Para especialistas, o que torna únicas as rosáceas monumentais instaladas durante essa construção é que há poucos exemplos de vitrais medievais em Paris, pelo menos fora da Sainte-Chapelle, uma joia à sombra de Notre-Dame, na Île de la Cité.
Mas é especialmente surpreendente a escala desses vitrais. A rosácea norte, por exemplo, tem mais de 12,5 metros de diâmetro, e a sul, pouco mais de 18,5 metros, levando em conta sua claraboia adicional.
Herrick comentou que a maneira especial como partes da catedral desmoronaram foi um testemunho de sua identidade medieval, particularmente diante do teto de chumbo de Notre-Dame.
"Há algo irônico nisso, pois fontes medievais se queixavam constantemente do custo de manutenção dos telhados de chumbo", disse ela. "Incêndios eram comuns naquela época, e as coisas com maior probabilidade de cair eram os telhados."
No final da segunda-feira, o presidente Emmanuel Macron pediu que Notre-Dame seja reconstruída. E quase imediatamente algumas das famílias mais ricas da França prometeram apoiar. Bernard Arnault, o homem mais rico da Europa e executivo-chefe do conglomerado de luxo LVMH, prometeu 200 milhões de euros (R$ 891 milhões); François Pinault, outro magnata do luxo, prometeu 100 milhões de euros (R$ 445 milhões).
O custo da restauração da catedral é estimado hoje em 160 milhões de euros (R$ 712 milhões).
Mas as promessas de doação por fontes privadas levantaram algumas críticas ao Estado francês, que, segundo alguns, deveria arcar mais com a preservação de uma peça tão importante da herança cultural e religiosa do país.

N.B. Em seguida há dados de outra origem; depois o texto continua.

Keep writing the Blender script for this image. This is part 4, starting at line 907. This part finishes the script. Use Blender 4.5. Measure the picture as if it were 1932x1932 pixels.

Nas palavras de Olivier Gabet, diretor do Museu de Artes Decorativas de Paris, "se Notre-Dame é um símbolo da França, de sua história, sua arte, também é propriedade do Estado. Nesse sentido, se podemos nos rejubilar pela generosidade dos doadores, ficaríamos orgulhosos se o Estado decidisse financiar essa restauração completamente, nestes tempos tumultuados".
Depois que as chamas foram controladas, uma cruz continuava intacta, solitária no altar cercado por paredes carbonizadas.